- _Request_:
Return each line containing the string "part".

[Scripts that build scenes]
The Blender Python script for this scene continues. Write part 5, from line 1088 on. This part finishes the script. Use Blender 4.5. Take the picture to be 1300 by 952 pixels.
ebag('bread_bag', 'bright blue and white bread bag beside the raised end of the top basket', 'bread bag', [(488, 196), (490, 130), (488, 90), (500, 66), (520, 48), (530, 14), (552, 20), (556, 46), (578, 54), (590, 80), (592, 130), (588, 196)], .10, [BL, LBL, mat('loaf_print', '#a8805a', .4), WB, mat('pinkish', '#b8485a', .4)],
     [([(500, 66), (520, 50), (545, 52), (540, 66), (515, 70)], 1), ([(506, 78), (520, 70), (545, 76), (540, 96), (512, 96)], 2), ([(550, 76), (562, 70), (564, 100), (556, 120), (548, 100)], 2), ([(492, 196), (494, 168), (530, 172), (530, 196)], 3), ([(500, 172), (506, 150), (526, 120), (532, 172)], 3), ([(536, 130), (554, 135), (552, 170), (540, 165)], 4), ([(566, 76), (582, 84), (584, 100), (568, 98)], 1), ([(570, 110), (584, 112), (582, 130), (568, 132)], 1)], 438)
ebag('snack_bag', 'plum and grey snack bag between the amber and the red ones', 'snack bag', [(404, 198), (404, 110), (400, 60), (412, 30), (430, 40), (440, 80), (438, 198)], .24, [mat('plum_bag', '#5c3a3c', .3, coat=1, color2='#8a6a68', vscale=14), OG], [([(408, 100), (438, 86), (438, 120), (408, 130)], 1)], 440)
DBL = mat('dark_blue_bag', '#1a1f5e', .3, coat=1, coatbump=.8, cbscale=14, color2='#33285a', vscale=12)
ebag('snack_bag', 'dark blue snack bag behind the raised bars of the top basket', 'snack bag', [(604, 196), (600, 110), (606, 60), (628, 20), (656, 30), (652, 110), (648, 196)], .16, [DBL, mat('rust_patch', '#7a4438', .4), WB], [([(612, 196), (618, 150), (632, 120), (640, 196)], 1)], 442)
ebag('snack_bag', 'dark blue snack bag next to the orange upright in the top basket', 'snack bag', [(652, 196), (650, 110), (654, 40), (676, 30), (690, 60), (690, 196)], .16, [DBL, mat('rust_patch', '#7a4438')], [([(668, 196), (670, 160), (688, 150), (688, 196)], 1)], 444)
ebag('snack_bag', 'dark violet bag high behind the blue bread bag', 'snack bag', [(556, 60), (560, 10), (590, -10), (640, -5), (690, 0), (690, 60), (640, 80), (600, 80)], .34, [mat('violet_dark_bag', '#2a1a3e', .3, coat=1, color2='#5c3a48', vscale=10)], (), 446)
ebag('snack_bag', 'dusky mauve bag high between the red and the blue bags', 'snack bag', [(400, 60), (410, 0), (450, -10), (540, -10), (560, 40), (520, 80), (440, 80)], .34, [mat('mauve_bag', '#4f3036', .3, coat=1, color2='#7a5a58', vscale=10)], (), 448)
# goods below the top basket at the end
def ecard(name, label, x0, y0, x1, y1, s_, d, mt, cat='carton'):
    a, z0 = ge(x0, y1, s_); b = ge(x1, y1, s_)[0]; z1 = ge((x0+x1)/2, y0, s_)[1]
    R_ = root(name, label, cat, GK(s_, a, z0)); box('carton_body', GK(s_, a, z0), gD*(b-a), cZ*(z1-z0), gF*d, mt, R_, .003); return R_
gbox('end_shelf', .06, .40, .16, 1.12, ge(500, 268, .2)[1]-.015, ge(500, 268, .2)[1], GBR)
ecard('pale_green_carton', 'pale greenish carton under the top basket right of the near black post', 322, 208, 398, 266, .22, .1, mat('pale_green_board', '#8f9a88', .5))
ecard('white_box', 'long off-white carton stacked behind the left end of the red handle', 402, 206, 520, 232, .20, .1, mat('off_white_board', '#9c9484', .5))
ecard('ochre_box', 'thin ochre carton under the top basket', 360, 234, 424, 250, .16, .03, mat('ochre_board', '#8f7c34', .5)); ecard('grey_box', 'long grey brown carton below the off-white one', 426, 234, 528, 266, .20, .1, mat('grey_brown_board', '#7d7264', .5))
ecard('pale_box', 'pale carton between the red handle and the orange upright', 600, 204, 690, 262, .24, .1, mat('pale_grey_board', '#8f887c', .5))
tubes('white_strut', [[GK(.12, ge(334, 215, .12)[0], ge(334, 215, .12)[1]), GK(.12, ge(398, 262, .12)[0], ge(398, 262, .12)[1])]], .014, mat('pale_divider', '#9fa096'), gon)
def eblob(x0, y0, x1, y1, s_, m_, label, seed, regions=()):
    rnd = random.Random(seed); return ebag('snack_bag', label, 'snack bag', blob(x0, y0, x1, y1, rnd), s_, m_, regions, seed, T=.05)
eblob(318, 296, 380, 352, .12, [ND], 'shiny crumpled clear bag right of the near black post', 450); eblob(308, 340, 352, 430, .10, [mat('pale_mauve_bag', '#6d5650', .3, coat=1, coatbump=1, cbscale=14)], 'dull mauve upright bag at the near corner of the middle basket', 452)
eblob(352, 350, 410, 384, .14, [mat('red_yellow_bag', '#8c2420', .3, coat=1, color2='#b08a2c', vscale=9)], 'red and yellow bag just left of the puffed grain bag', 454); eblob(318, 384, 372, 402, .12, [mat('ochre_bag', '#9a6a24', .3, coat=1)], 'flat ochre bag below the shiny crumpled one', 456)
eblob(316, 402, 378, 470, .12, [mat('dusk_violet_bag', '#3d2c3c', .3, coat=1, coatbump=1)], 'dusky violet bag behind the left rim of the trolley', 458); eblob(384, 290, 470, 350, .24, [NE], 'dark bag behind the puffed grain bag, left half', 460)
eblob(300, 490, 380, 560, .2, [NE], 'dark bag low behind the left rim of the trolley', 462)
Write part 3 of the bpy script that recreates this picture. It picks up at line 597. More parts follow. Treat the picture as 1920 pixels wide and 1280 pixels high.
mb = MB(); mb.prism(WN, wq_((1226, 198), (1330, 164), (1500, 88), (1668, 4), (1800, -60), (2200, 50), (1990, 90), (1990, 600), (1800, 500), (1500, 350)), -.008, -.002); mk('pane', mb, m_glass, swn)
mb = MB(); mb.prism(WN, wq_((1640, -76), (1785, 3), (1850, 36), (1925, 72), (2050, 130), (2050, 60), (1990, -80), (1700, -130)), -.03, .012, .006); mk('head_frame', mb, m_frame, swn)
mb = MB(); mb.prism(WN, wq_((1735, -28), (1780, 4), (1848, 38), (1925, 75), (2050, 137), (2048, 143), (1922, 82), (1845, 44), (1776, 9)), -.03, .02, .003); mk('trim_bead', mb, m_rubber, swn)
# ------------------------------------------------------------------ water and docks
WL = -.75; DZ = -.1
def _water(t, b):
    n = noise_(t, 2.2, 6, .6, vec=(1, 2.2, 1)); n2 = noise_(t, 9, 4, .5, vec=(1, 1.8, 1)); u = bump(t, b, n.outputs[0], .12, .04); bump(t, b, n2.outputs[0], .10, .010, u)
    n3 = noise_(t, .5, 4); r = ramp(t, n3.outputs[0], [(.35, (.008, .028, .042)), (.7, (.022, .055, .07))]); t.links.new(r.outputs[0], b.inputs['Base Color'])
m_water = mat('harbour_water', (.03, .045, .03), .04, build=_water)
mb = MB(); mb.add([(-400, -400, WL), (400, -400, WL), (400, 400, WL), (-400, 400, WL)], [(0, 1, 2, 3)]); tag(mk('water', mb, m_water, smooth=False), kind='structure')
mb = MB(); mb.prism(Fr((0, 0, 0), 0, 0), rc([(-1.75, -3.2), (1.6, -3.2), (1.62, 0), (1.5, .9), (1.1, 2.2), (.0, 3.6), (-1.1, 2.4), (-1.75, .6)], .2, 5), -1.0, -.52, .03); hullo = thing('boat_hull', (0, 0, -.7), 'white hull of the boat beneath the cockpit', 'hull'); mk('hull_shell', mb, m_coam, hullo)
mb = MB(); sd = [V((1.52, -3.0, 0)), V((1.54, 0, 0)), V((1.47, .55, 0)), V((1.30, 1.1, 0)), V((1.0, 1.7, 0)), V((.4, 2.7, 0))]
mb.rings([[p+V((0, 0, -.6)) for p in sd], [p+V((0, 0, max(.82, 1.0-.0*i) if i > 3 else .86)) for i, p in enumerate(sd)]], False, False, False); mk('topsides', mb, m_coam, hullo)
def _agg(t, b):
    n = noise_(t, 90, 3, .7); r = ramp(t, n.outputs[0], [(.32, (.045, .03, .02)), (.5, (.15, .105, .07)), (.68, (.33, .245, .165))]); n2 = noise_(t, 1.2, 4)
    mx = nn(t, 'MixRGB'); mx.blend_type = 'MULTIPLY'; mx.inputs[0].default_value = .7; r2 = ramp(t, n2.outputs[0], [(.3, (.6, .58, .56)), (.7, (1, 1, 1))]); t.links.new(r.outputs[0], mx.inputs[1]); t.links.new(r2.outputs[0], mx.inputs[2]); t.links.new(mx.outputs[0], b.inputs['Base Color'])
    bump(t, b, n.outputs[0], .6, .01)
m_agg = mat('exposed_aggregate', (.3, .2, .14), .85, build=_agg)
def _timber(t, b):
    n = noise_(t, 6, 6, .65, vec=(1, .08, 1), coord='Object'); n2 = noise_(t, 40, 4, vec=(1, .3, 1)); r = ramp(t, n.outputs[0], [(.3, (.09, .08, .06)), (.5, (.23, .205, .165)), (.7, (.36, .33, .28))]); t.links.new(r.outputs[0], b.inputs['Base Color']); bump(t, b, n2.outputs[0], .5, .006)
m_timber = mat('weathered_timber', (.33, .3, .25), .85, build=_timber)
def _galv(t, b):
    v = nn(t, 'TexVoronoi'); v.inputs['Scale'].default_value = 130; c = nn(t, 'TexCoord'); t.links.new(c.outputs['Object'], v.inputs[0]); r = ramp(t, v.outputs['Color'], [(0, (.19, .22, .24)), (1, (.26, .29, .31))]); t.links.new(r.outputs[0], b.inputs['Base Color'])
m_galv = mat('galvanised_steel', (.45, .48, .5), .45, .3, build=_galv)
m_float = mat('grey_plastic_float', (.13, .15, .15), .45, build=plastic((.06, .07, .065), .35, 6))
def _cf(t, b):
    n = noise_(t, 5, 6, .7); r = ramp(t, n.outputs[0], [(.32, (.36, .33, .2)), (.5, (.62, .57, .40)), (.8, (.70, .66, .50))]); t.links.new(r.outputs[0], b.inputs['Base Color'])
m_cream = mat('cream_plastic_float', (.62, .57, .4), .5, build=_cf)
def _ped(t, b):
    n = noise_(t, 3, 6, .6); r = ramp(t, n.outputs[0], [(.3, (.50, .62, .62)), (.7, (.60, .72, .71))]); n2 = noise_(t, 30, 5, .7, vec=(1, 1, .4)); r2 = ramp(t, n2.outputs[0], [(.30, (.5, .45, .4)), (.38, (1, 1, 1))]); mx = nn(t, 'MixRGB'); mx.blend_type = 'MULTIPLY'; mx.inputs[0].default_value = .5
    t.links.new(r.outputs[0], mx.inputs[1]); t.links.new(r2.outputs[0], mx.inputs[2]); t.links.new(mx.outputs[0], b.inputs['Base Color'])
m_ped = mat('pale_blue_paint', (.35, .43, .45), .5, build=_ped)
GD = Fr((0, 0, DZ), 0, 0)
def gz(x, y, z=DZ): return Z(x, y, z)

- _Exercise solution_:
The Blender Python script for this scene continues. Write part 5, from line 1088 on. This part finishes the script. Use Blender 4.5. Take the picture to be 1300 by 952 pixels.
Write part 3 of the bpy script that recreates this picture. It picks up at line 597. More parts follow. Treat the picture as 1920 pixels wide and 1280 pixels high.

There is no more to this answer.